**Task description**
Please copy all the lines that follow, word for word.

**Given information**
+++
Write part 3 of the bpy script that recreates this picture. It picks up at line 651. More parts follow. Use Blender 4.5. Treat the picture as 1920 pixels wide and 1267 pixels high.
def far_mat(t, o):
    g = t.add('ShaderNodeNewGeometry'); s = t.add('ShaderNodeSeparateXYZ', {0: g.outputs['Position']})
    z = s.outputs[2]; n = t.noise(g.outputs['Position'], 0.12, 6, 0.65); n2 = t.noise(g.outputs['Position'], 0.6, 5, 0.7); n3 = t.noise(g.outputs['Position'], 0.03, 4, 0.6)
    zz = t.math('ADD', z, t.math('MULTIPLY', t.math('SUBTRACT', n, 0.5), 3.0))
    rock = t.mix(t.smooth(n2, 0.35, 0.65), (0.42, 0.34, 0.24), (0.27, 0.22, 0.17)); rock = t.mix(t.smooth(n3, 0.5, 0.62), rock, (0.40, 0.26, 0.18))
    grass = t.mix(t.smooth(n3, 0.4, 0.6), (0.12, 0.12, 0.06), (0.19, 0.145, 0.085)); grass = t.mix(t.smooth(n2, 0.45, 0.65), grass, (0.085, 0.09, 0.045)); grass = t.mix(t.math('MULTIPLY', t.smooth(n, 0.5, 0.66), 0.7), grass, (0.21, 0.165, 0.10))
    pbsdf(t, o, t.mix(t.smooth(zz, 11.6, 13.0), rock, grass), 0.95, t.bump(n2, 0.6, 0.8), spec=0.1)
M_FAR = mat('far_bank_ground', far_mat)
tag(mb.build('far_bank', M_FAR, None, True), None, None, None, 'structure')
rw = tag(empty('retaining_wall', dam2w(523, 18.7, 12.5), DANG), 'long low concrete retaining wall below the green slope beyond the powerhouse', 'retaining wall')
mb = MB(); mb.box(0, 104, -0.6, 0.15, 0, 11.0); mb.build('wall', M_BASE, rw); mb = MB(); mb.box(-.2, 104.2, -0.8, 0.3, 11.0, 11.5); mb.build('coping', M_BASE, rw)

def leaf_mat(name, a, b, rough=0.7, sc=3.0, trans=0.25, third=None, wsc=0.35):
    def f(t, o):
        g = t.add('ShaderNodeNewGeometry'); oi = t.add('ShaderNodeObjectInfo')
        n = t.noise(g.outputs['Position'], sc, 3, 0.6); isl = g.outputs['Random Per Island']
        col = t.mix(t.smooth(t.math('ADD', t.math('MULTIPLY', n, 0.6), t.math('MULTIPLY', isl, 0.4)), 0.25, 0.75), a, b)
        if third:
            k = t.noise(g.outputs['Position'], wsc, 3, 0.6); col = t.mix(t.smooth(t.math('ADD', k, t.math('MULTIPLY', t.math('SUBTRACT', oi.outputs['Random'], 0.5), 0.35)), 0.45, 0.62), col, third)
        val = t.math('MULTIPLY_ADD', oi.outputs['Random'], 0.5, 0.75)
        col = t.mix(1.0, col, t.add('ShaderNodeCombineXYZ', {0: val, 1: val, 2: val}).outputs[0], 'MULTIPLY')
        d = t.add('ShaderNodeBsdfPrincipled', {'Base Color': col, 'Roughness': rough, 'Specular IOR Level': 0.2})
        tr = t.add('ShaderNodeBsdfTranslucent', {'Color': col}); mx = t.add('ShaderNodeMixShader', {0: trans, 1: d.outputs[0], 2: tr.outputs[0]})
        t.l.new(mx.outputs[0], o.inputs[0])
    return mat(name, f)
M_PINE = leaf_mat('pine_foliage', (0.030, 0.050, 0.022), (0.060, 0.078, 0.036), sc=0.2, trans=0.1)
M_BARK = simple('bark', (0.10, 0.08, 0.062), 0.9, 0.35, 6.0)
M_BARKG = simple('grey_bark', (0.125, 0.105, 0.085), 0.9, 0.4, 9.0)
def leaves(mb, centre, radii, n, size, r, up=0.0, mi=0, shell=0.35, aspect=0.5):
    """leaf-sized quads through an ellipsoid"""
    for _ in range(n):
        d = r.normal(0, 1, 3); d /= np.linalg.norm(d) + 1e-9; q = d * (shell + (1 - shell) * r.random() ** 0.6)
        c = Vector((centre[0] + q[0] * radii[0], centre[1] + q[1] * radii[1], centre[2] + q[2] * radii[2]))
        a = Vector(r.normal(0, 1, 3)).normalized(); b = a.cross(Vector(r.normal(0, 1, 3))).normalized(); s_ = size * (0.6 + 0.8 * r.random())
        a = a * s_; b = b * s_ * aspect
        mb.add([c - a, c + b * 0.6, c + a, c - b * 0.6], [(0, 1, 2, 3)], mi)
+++
**The reply**
Write part 3 of the bpy script that recreates this picture. It picks up at line 651. More parts follow. Use Blender 4.5. Treat the picture as 1920 pixels wide and 1267 pixels high.
def far_mat(t, o):
    g = t.add('ShaderNodeNewGeometry'); s = t.add('ShaderNodeSeparateXYZ', {0: g.outputs['Position']})
    z = s.outputs[2]; n = t.noise(g.outputs['Position'], 0.12, 6, 0.65); n2 = t.noise(g.outputs['Position'], 0.6, 5, 0.7); n3 = t.noise(g.outputs['Position'], 0.03, 4, 0.6)
    zz = t.math('ADD', z, t.math('MULTIPLY', t.math('SUBTRACT', n, 0.5), 3.0))
    rock = t.mix(t.smooth(n2, 0.35, 0.65), (0.42, 0.34, 0.24), (0.27, 0.22, 0.17)); rock = t.mix(t.smooth(n3, 0.5, 0.62), rock, (0.40, 0.26, 0.18))
    grass = t.mix(t.smooth(n3, 0.4, 0.6), (0.12, 0.12, 0.06), (0.19, 0.145, 0.085)); grass = t.mix(t.smooth(n2, 0.45, 0.65), grass, (0.085, 0.09, 0.045)); grass = t.mix(t.math('MULTIPLY', t.smooth(n, 0.5, 0.66), 0.7), grass, (0.21, 0.165, 0.10))
    pbsdf(t, o, t.mix(t.smooth(zz, 11.6, 13.0), rock, grass), 0.95, t.bump(n2, 0.6, 0.8), spec=0.1)
M_FAR = mat('far_bank_ground', far_mat)
tag(mb.build('far_bank', M_FAR, None, True), None, None, None, 'structure')
rw = tag(empty('retaining_wall', dam2w(523, 18.7, 12.5), DANG), 'long low concrete retaining wall below the green slope beyond the powerhouse', 'retaining wall')
mb = MB(); mb.box(0, 104, -0.6, 0.15, 0, 11.0); mb.build('wall', M_BASE, rw); mb = MB(); mb.box(-.2, 104.2, -0.8, 0.3, 11.0, 11.5); mb.build('coping', M_BASE, rw)

def leaf_mat(name, a, b, rough=0.7, sc=3.0, trans=0.25, third=None, wsc=0.35):
    def f(t, o):
        g = t.add('ShaderNodeNewGeometry'); oi = t.add('ShaderNodeObjectInfo')
        n = t.noise(g.outputs['Position'], sc, 3, 0.6); isl = g.outputs['Random Per Island']
        col = t.mix(t.smooth(t.math('ADD', t.math('MULTIPLY', n, 0.6), t.math('MULTIPLY', isl, 0.4)), 0.25, 0.75), a, b)
        if third:
            k = t.noise(g.outputs['Position'], wsc, 3, 0.6); col = t.mix(t.smooth(t.math('ADD', k, t.math('MULTIPLY', t.math('SUBTRACT', oi.outputs['Random'], 0.5), 0.35)), 0.45, 0.62), col, third)
        val = t.math('MULTIPLY_ADD', oi.outputs['Random'], 0.5, 0.75)
        col = t.mix(1.0, col, t.add('ShaderNodeCombineXYZ', {0: val, 1: val, 2: val}).outputs[0], 'MULTIPLY')
        d = t.add('ShaderNodeBsdfPrincipled', {'Base Color': col, 'Roughness': rough, 'Specular IOR Level': 0.2})
        tr = t.add('ShaderNodeBsdfTranslucent', {'Color': col}); mx = t.add('ShaderNodeMixShader', {0: trans, 1: d.outputs[0], 2: tr.outputs[0]})
        t.l.new(mx.outputs[0], o.inputs[0])
    return mat(name, f)
M_PINE = leaf_mat('pine_foliage', (0.030, 0.050, 0.022), (0.060, 0.078, 0.036), sc=0.2, trans=0.1)
M_BARK = simple('bark', (0.10, 0.08, 0.062), 0.9, 0.35, 6.0)
M_BARKG = simple('grey_bark', (0.125, 0.105, 0.085), 0.9, 0.4, 9.0)
def leaves(mb, centre, radii, n, size, r, up=0.0, mi=0, shell=0.35, aspect=0.5):
    """leaf-sized quads through an ellipsoid"""
    for _ in range(n):
        d = r.normal(0, 1, 3); d /= np.linalg.norm(d) + 1e-9; q = d * (shell + (1 - shell) * r.random() ** 0.6)
        c = Vector((centre[0] + q[0] * radii[0], centre[1] + q[1] * radii[1], centre[2] + q[2] * radii[2]))
        a = Vector(r.normal(0, 1, 3)).normalized(); b = a.cross(Vector(r.normal(0, 1, 3))).normalized(); s_ = size * (0.6 + 0.8 * r.random())
        a = a * s_; b = b * s_ * aspect
        mb.add([c - a, c + b * 0.6, c + a, c - b * 0.6], [(0, 1, 2, 3)], mi)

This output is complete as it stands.